Bridget was an active woman and loved to travel. She never turned down a Sunday drive or an opportunity to go somewhere new. A dedicated walker, a stroll around the neighbourhood was a part of her daily routine. She would walk everywhere she needed to go, or else she used her charms to get a lift with a family member, friend or stranger to her destination.

She didn't get a driver's license until she was in her sixties when she managed to convince her son-in-law to take on the job of driving instructor. She hadn't heard that 'you can't teach an old dog new tricks'.

She loved sunshine, the water and beaches though she couldn't swim a single metre. Luckily, she had the good sense to only wade below the knees. On one occasion in her later years, after surprisingly accepting an invitation to go ‘swimming’, she tried to put this into practice – however, waves being waves, some managed to reach above the knees. This resulted in the light-hearted accusation, ‘are you trying to drown me?’

Bridget took up bowling in her latter years, even winning a bowling competition, much to the surprise of her husband, Nick.

Like many of the Irish, Bridget was a great lover of music and poetry. She had a large repertoire of poems memorised during her school days which she recited at whim. The poems often spoke of Ireland and of sadness. She was a keen dancer and singer, never missing an occasion for frivolity. She would dance whenever she could - even coaxing the staff of Glenara Lakes to dance along with her.

Coming from a remote part of Ireland where personal relations were the main source of entertainment, she never adapted to television, preferring to chat all the way through a show rather than just sit and listen - much to the annoyance of her grandchildren.

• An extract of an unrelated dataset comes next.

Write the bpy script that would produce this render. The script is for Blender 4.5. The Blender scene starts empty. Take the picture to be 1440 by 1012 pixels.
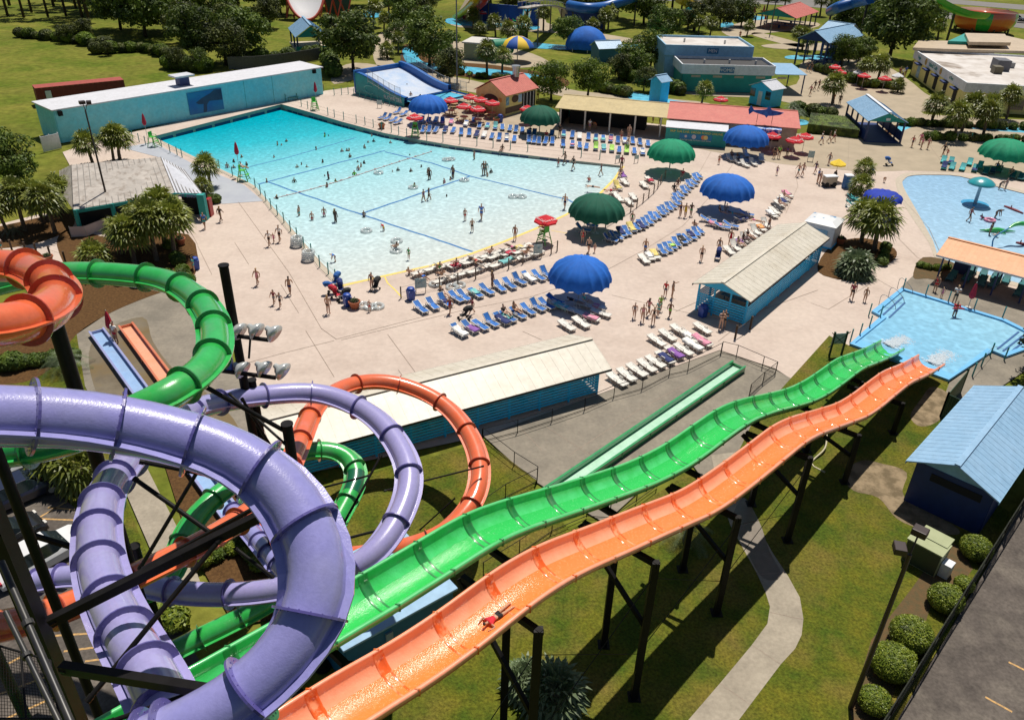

Bridget was a great befriender of people of any age. She once approached a woman who'd just missed her bus. They chatted. In minutes Bridget had organised a lift to drive her new friend to her destination and from this, a long friendship started that would last until the end of her life. This is just one of many examples of her willingness to go out of her way to meet new people. As a migrant and knowing what it is like to move to a new place, she extended this friendliness to all around her, regardless of their circumstances.

In very recent times, she constantly expressed the wish to return to Ireland. When reminded that there was only her niece Mary left, she surprised everyone with a quick reply – “that’s not true there are lots of nice Irish people there”.

We will never forget her smile, the zest she had for life and the love she had for us all. We will miss you Mum/Nana/Bridget, the twinkle in your eye - and the days of the Kerry dancing.